The initial composition of the unknown was 46.1% cyclohexane and 53.9% toluene. For fraction A, we ended up with a mixture of 73.4% cyclohexane and 26.6% toluene. I feel that this is a decent result, but it could have been a little better. I think we probably should have switched the vials a few drops earlier, which would have left us with a higher percentage of cyclohexane and lower percentage of toluene. Fraction B ended up with a mixture of 5.5% cyclohexane and 94.5% toluene. The mixture should have ended up more around 50% of each, so this means that we should have switched from vials between fraction B and fraction C sooner. Toward the end of fraction B, pretty much pure toluene was being condensed into the vial, which is probably what threw our numbers off so much. For the final fraction, the mixture ended up being 0.28% cyclohexane and 99.72% toluene. This means that basically pure toluene was all that was left, which is what we were hoping for during the last fraction.
We collected 44 drops for fraction A, 17 drops for fraction B, and 14 drops for fraction C. This does not seem proportional considering the original composition was 46.1% cyclohexane and 53.9% toluene.

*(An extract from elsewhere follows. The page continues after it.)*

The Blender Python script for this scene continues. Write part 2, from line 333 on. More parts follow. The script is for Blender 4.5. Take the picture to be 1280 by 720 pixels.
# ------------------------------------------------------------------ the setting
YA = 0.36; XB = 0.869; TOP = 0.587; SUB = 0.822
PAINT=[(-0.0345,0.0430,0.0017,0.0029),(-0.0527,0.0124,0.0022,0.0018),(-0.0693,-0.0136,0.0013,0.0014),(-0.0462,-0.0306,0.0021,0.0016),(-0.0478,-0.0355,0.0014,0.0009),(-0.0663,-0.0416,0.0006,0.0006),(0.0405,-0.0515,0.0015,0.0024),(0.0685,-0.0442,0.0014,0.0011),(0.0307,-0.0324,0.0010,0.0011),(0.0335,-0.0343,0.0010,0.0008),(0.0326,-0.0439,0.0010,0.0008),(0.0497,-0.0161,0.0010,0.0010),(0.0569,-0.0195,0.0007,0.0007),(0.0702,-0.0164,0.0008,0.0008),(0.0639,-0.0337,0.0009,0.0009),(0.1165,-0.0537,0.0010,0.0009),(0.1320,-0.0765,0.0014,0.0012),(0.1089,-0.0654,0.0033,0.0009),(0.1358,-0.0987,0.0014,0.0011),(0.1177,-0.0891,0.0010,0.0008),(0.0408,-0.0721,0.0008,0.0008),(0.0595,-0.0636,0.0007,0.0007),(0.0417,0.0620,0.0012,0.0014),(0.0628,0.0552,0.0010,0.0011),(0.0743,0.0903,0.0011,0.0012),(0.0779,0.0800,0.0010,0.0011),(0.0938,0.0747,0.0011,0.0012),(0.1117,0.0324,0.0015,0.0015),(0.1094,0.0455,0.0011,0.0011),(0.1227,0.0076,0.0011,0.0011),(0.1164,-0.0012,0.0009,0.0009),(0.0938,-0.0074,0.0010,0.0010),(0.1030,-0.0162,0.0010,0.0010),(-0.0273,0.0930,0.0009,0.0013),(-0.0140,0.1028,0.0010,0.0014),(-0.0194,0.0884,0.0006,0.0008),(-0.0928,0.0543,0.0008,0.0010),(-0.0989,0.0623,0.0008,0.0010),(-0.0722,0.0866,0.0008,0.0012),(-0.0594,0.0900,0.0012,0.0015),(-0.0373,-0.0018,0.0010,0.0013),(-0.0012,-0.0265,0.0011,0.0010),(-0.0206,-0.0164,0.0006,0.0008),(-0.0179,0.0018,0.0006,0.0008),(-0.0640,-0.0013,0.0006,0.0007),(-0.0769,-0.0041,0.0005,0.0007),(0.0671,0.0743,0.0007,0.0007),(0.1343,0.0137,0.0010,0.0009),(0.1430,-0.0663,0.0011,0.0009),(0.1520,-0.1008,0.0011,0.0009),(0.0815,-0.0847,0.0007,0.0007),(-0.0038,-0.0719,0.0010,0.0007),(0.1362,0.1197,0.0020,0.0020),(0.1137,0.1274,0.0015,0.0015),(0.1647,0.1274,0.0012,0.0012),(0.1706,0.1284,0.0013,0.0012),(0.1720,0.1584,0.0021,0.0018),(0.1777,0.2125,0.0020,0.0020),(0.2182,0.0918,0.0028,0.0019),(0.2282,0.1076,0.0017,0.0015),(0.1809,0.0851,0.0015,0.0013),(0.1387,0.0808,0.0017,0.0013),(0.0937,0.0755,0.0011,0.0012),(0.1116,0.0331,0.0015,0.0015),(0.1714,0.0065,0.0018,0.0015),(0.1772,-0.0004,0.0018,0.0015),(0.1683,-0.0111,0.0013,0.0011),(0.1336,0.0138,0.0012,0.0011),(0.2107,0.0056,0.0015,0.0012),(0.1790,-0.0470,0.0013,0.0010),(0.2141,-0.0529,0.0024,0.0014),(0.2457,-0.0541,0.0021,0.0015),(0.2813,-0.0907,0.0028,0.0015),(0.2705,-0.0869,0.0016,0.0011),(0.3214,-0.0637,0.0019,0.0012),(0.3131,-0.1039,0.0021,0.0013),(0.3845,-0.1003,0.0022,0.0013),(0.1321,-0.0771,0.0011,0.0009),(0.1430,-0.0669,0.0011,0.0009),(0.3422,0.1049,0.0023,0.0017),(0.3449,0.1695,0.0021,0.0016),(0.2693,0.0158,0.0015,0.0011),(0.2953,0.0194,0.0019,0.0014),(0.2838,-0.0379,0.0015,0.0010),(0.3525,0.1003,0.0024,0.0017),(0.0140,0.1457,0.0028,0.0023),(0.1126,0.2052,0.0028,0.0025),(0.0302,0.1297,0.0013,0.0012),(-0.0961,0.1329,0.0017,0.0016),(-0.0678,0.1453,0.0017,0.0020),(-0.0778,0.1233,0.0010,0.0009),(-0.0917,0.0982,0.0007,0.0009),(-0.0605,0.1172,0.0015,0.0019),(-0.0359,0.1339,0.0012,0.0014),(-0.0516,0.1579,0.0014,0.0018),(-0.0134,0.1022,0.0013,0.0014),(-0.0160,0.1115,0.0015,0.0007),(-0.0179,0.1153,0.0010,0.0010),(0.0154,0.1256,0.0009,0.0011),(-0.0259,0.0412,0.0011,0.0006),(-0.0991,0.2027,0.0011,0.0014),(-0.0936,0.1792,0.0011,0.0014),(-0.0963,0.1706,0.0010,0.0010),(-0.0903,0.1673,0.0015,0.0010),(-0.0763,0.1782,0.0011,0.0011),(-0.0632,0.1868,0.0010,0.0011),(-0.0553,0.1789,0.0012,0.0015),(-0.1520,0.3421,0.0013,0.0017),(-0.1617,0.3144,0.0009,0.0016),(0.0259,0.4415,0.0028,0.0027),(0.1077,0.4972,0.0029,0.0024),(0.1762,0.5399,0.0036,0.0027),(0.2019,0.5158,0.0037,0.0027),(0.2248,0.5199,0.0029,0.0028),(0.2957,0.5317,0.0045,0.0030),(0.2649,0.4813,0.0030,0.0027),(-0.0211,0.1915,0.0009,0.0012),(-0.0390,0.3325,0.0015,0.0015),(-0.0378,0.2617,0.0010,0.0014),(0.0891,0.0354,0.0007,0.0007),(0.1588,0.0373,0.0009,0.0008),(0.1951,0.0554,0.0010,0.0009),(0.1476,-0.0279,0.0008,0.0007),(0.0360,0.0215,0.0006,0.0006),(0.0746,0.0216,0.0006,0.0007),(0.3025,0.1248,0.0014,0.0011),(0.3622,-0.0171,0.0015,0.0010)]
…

It should have ended up being about an equal volume for fraction A and fraction C, with a lower volume of fraction B. Something like 27 drops for fraction A, 15 drops for fraction B, and 33 drops for fraction C would have been ideal.
Overall I feel that what probably cause the most error in this lab was getting the right heat for the sand bath and discerning when to switch vials during fractional distillation. It took a long time before the temperature rose at all, so we could not tell if we were heating the sand bath enough. If we turned the temperature up too much, then the temperature would shoot up when it did begin to rise and that would make it hard to get accurate data. When switching the vials, it seemed that the temperature would hover in a 2 to 3 degree when it plateaued, then it would begin to rise, and I think we let the temperature rise a few degrees too many before switching vials. It was difficult to tell if it was done plateauing or rising.